Characteristically, the work shifts from the rough to the smooth and then back again. The organisation of the show is intelligent. It is well paced and well lit, and it proceeds through a processional of galleries that encircle the museum's central atrium, where it begins in pure spectacle. 'Symphony for a Beloved Sun' fills that vast atrium with a hanging red disc of a sun, surrounded by long metal chutes up which ingot-shaped slabs of ox-blood-red wax are being carried, gravely slowly. When they reach the top of the chute, they pitch over and fall to the floor, leaving behind disorderly heaps of elemental mess. A significant detail disappoints. Why is the red of the sun so much less rich and visually provocative than it might have been?

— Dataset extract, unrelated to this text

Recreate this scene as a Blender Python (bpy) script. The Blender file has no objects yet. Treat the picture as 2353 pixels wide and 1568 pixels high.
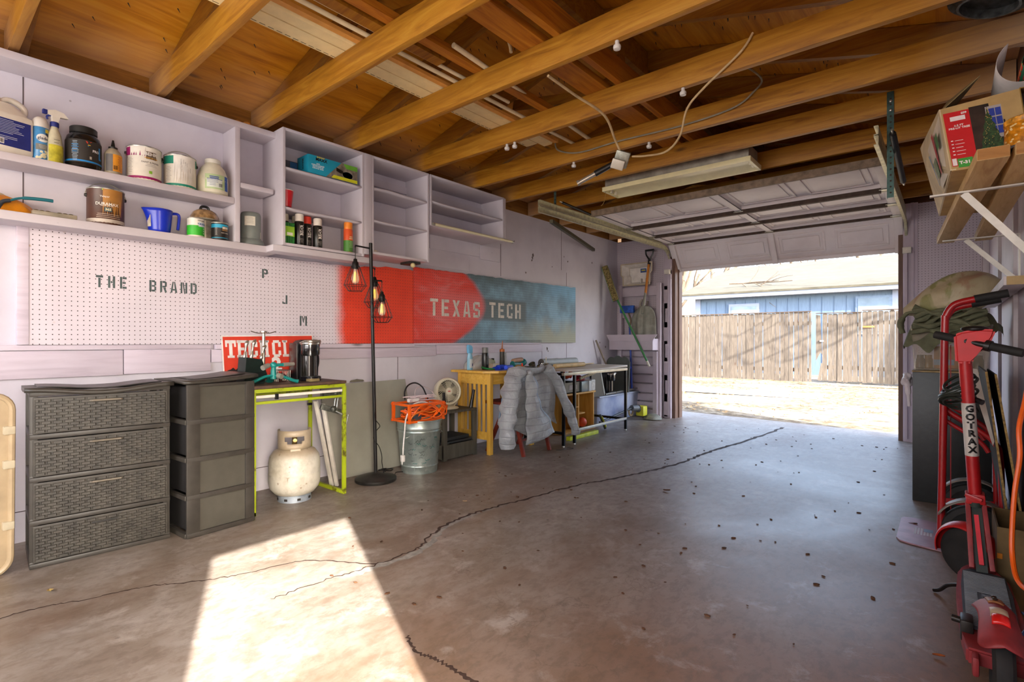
import bpy, bmesh, math, random
from mathutils import Vector as V, Matrix as Mx, Euler
from math import sin, cos, pi, radians as R, sqrt, atan, atan2

SC = bpy.context.scene
COL = SC.collection

# ------------------------------------------------------------ camera, sky, sun, exposure
cam_d = bpy.data.cameras.new('camera')
cam_d.sensor_width = 36.0
cam_d.lens = 1190.0 / 2353.0 * 36.0
cam_d.clip_start = 0.02
cam = bpy.data.objects.new('camera', cam_d)
cam.location = (3.59, 0.0, 1.02)
cam.rotation_euler = (R(90), 0, R(40.1))
COL.objects.link(cam)
SC.camera = cam

W = bpy.data.worlds.new('sky')
SC.world = W
W.use_nodes = True
wn = W.node_tree.nodes; wl = W.node_tree.links
sky = wn.new('ShaderNodeTexSky')
sky.sky_type = 'NISHITA'
sky.sun_disc = False
sky.sun_elevation = R(31.4)
sky.sun_rotation = R(114)
sky.air_density = 1.0; sky.dust_density = 2.5; sky.ozone_density = 1.0
hs = wn.new('ShaderNodeHueSaturation'); hs.inputs['Saturation'].default_value = 0.85
bgn = wn['Background']
wl.new(sky.outputs[0], hs.inputs['Color']); wl.new(hs.outputs[0], bgn.inputs[0])
bgn.inputs[1].default_value = 0.60

sun_d = bpy.data.lights.new('sun', 'SUN'); sun_d.energy = 10.0; sun_d.angle = R(0.6); sun_d.color = (1.0, 0.95, 0.88)
sun = bpy.data.objects.new('sun', sun_d)
SDIR = V((-0.9126, 0.4089, -0.6104)).normalized()      # direction the light travels
sun.rotation_euler = SDIR.to_track_quat('-Z', 'Y').to_euler()
sun.location = (20, -9, 14)
COL.objects.link(sun)

def area(name, loc, rot, sx, sy, en, col=(1, 1, 1)):
    l = bpy.data.lights.new(name, 'AREA'); l.shape = 'RECTANGLE'; l.size = sx; l.size_y = sy; l.energy = en; l.color = col
    o = bpy.data.objects.new(name, l); o.location = loc; o.rotation_euler = rot; COL.objects.link(o); return o
# added rear fill lamp, no known window; extra daylight at the open side door (both behind the camera)
area('rear_fill', (1.9, -1.96, 1.5), (R(104), 0, 0), 3.0, 1.6, 34, (1.0, 0.955, 0.93))
area('side_door_daylight', (4.1, -0.02, 1.1), (R(90), 0, R(90)), 0.72, 1.9, 6, (0.95, 0.97, 1.0))

SC.view_settings.view_transform = 'Standard'
SC.view_settings.look = 'None'
SC.view_settings.gamma = 1.0
SC.view_settings.exposure = 1.5
SC.view_settings.use_curve_mapping = False
SC.cycles.max_bounces = 10
SC.cycles.diffuse_bounces = 6
SC.cycles.use_denoising = True

# ------------------------------------------------------------ helpers
def C(h):
    h = h.lstrip('#'); v = [int(h[i:i + 2], 16) / 255 for i in (0, 2, 4)]
    return tuple(c / 12.92 if c <= .04045 else ((c + .055) / 1.055) ** 2.4 for c in v) + (1,)

MATS = {}
def newmat(name):
    m = bpy.data.materials.new(name); m.use_nodes = True
    return m, m.node_tree.nodes, m.node_tree.links, m.node_tree.nodes['Principled BSDF']

def ramp(n, l, fac, stops, interp='LINEAR'):
    r = n.new('ShaderNodeValToRGB'); r.color_ramp.interpolation = interp
    e = r.color_ramp.elements
    while len(e) < len(stops): e.new(0.5)
    for i, (p, c) in enumerate(stops): e[i].position = p; e[i].color = c
    l.new(fac, r.inputs[0]); return r.outputs[0]

def mixc(n, l, fac, a, b, mode='MIX'):
    m = n.new('ShaderNodeMix'); m.data_type = 'RGBA'; m.blend_type = mode
    for s, v in ((0, fac), (6, a), (7, b)):
        if hasattr(v, 'is_linked'): l.new(v, m.inputs[s])
        else: m.inputs[s].default_value = v
    return m.outputs[2]

def mth(n, l, op, *a, clamp=False):
    m = n.new('ShaderNodeMath'); m.operation = op; m.use_clamp = clamp
    for i, v in enumerate(a):
        if hasattr(v, 'is_linked'): l.new(v, m.inputs[i])
        else: m.inputs[i].default_value = v
    return m.outputs[0]

def noise(n, l, vec, scale, det=4, rough=.55, sc3=None, dist=0):
    if sc3:
        mp = n.new('ShaderNodeMapping'); mp.inputs['Scale'].default_value = sc3; l.new(vec, mp.inputs[0]); vec = mp.outputs[0]
    t = n.new('ShaderNodeTexNoise'); t.inputs['Scale'].default_value = scale; t.inputs['Detail'].default_value = det
    t.inputs['Roughness'].default_value = rough; t.inputs['Distortion'].default_value = dist
    l.new(vec, t.inputs[0]); return t.outputs[0]

def coords(n, kind='Object'):
    if kind == 'World': return n.new('ShaderNodeNewGeometry').outputs['Position']
    return n.new('ShaderNodeTexCoord').outputs[kind]

def bump(n, l, b, h, strength, dist=.01):
    bn = n.new('ShaderNodeBump'); bn.inputs['Strength'].default_value = strength; bn.inputs['Distance'].default_value = dist
    l.new(h, bn.inputs['Height']); l.new(bn.outputs[0], b.inputs['Normal'])

def M(col, rough=.5, metal=0., var=.06, scale=14, bmp=0., trans=0., alpha=1., emit=0., coat=0., name=None):
    key = (col, rough, metal, var, scale, bmp, trans, alpha, emit, coat)
    if key in MATS: return MATS[key]
    m, n, l, b = newmat(name or 'mat_' + col.strip('#'))
    c = C(col)
    tc = coords(n)
    f = noise(n, l, tc, scale, 5)
    d = tuple(max(0, x * (1 - var * 3)) for x in c[:3]) + (1,); u = tuple(min(1, x * (1 + var * 1.5)) for x in c[:3]) + (1,)
    l.new(ramp(n, l, f, [(.3, d), (.7, u)]), b.inputs['Base Color'])
    b.inputs['Roughness'].default_value = rough; b.inputs['Metallic'].default_value = metal
    if bmp: bump(n, l, b, f, bmp, .004)
    if trans: b.inputs['Transmission Weight'].default_value = trans; b.inputs['IOR'].default_value = 1.3
    if alpha < 1: b.inputs['Alpha'].default_value = alpha
    if coat: b.inputs['Coat Weight'].default_value = coat; b.inputs['Coat Roughness'].default_value = .15
    if emit: b.inputs['Emission Color'].default_value = c; b.inputs['Emission Strength'].default_value = emit
    MATS[key] = m; return m

def wood(name, c1, c2, c3, axis=0, kind='Object', sc=1., rough=.55, white=None, knots=True, bmp=.12):
    m, n, l, b = newmat(name)
    tc = coords(n, kind)
    s = [9., 9., 9.]; s[axis] = .8
    s = tuple(v * sc for v in s)
    g = noise(n, l, tc, 3.0, 7, .62, s, 1.2)
    f2 = noise(n, l, tc, .9, 3, .5, None, .4)
    col = ramp(n, l, g, [(.28, C(c1)), (.5, C(c2)), (.75, C(c3))])
    col = mixc(n, l, mth(n, l, 'MULTIPLY', f2, .55), col, C(c1))
    if knots:
        ks = [6., 6., 6.]; ks[axis] = 2.0
        mp = n.new('ShaderNodeMapping'); mp.inputs['Scale'].default_value = ks; l.new(tc, mp.inputs[0])
        vo = n.new('ShaderNodeTexVoronoi'); vo.inputs['Scale'].default_value = .8; l.new(mp.outputs[0], vo.inputs[0])
        kf = ramp(n, l, vo.outputs['Distance'], [(.035, (1, 1, 1, 1)), (.10, (0, 0, 0, 1))])
        col = mixc(n, l, mth(n, l, 'MULTIPLY', kf, .7), col, C('#3a1e08'))
    if white:
        col = white(n, l, col)
    l.new(col, b.inputs['Base Color']); b.inputs['Roughness'].default_value = rough
    bump(n, l, b, g, bmp, .004)
    return m

class MB:
    def __init__(s): s.bm = bmesh.new()
    def _add(s, vs, fs, mi=0):
        v = [s.bm.verts.new(p) for p in vs]
        for f in fs:
            try: nf = s.bm.faces.new([v[i] for i in f]); nf.material_index = mi
            except ValueError: pass
        return v
    def box(s, x0, x1, y0, y1, z0, z1, bev=0, mi=0, mat=None):
        b = bmesh.new()
        bmesh.ops.create_cube(b, size=1)
        bmesh.ops.scale(b, vec=(x1 - x0, y1 - y0, z1 - z0), verts=b.verts)
        bmesh.ops.translate(b, vec=((x0 + x1) / 2, (y0 + y1) / 2, (z0 + z1) / 2), verts=b.verts)
        if bev: bmesh.ops.bevel(b, geom=b.edges[:], offset=bev, segments=2, affect='EDGES', profile=.6)
        if mat is not None: bmesh.ops.transform(b, matrix=mat, verts=b.verts)
        s.merge(b, mi); return s
    def merge(s, b, mi=0):
        b.verts.index_update()
        m = {v: s.bm.verts.new(v.co) for v in b.verts}
        for f in b.faces:
            nf = s.bm.faces.new([m[v] for v in f.verts]); nf.material_index = mi
        b.free()
    def bar(s, p0, p1, w, h, up=(0, 0, 1), bev=0, mi=0):
        p0 = V(p0); p1 = V(p1); d = p1 - p0; L = d.length; d.normalize(); up = V(up)
        if abs(d.dot(up)) > .99: up = V((0, 1, 0)) if abs(d.y) < .9 else V((1, 0, 0))
        y = up.cross(d).normalized(); z = d.cross(y)
        mt = Mx(((d.x, y.x, z.x, p0.x), (d.y, y.y, z.y, p0.y), (d.z, y.z, z.z, p0.z), (0, 0, 0, 1)))
        return s.box(0, L, -w / 2, w / 2, -h / 2, h / 2, bev, mi, mt)
    def tube(s, pts, r, n=8, closed=False, mi=0, flat=1.):
        pts = [V(p) for p in pts]; N = len(pts); rings = []
        rr = r if hasattr(r, '__len__') else [r] * N
        pu = None
        for i, p in enumerate(pts):
            a = pts[(i - 1) % N] if (closed or i > 0) else p; c = pts[(i + 1) % N] if (closed or i < N - 1) else p
            t = (c - a)
            if t.length < 1e-9: t = V((0, 0, 1))
            t.normalize()
            if pu is None:
                pu = V((0, 0, 1)) if abs(t.z) < .9 else V((1, 0, 0))
            u = (pu - t * pu.dot(t))
            if u.length < 1e-6: u = t.orthogonal()
            u.normalize(); w = t.cross(u); pu = u
            rings.append([s.bm.verts.new(p + u * cos(2 * pi * k / n) * rr[i] * flat + w * sin(2 * pi * k / n) * rr[i]) for k in range(n)])
        for i in range(N if closed else N - 1):
            A = rings[i]; B = rings[(i + 1) % N]
            for k in range(n):
                try: f = s.bm.faces.new((A[k], A[(k + 1) % n], B[(k + 1) % n], B[k])); f.material_index = mi
                except ValueError: pass
        if not closed:
            for q in (rings[0][::-1], rings[-1]):
                try: s.bm.faces.new(q).material_index = mi
                except ValueError: pass
        return s
    def cyl(s, p0, p1, r0, r1=None, n=20, mi=0): return s.tube([p0, p1], [r0, r0 if r1 is None else r1], n, mi=mi)
    def lathe(s, prof, c=(0, 0, 0), n=28, mi=0, sx=1., sy=1., mat=None, a0=0, a1=2 * pi):
        full = abs(a1 - a0 - 2 * pi) < 1e-6; K = n if full else n + 1
        rings = []
        for r, z in prof:
            ring = []
            for k in range(K):
                a = a0 + (a1 - a0) * k / n
                p = V((r * cos(a) * sx, r * sin(a) * sy, z))
                if mat is not None: p = mat @ p
                ring.append(s.bm.verts.new(p + V(c)))
            rings.append(ring)
        for i in range(len(rings) - 1):
            for k in range(n):
                k2 = (k + 1) % K
                try: f = s.bm.faces.new((rings[i][k], rings[i][k2], rings[i + 1][k2], rings[i + 1][k])); f.material_index = mi
                except ValueError: pass
        if full:
            for q, r in ((rings[0][::-1], prof[0][0]), (rings[-1], prof[-1][0])):
                if r > 1e-4:
                    try: s.bm.faces.new(q).material_index = mi
                    except ValueError: pass
        return s
    def ball(s, c, r, sx=1, sy=1, sz=1, n=16, m=10, mat=None, mi=0):
        return s.lathe([(max(1e-5, r * sin(pi * i / m)), -r * cos(pi * i / m) * sz) for i in range(m + 1)], c, n, mi, sx, sy, mat)
    def prism(s, poly, mat, d, mi=0):
        """polygon in local xy, extruded d along local z, placed by mat"""
        a = [s.bm.verts.new(mat @ V((x, y, 0))) for x, y in poly]; b = [s.bm.verts.new(mat @ V((x, y, d))) for x, y in poly]
        n = len(poly)
        fs = [s.bm.faces.new(a[::-1]), s.bm.faces.new(b)]
        for i in range(n): fs.append(s.bm.faces.new((a[i], a[(i + 1) % n], b[(i + 1) % n], b[i])))
        for f in fs: f.material_index = mi
        return s
    def sheet(s, fn, nu, nv, mi=0, th=0, closeu=False):
        g = [[s.bm.verts.new(fn(i / nu, j / nv)) for j in range(nv + 1)] for i in range(nu + (0 if closeu else 1))]
        K = len(g)
        for i in range(nu):
            for j in range(nv):
                try: s.bm.faces.new((g[i][j], g[(i + 1) % K][j], g[(i + 1) % K][j + 1], g[i][j + 1])).material_index = mi
                except ValueError: pass
        return s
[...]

Elsewhere, across eleven galleries, we see much that is characteristic and familiar: highly polished mirrored surfaces which play tricks with our seeing; writhing, wormy extrudings of cement. Some specific works are familiar from elsewhere: the cannon which blasts slabs of pigment into the gallery's corner was shown at the Royal Academy in 2009. A monstrous, semi-deflated barrage balloon called 'The Death of Leviathan' has been on view at the Grand Palais in Paris. Everywhere, his use of colour impresses. It has a kind of primal forcefulness. It is never mere surface embellishment. The newest of the new include what look like cut-away sections of the slithery, gaping mess of human bodies, except that they are made from resin.

What do we make of it all? The rough upheapings of extruded clay are exercises in tough-minded unrefinement. They demonstrate that the sculptor is engaged with the muck and the mess of it all, that he is an honest toiler at authenticity's coal face. Quite the opposite are the highly polished concavities and convexities of his mirrored surfaces and orifices. In short, he is a master of the sculptural spectacle. But is he much more than this? It entirely depends upon what freight of significant meaning you decide to load him with.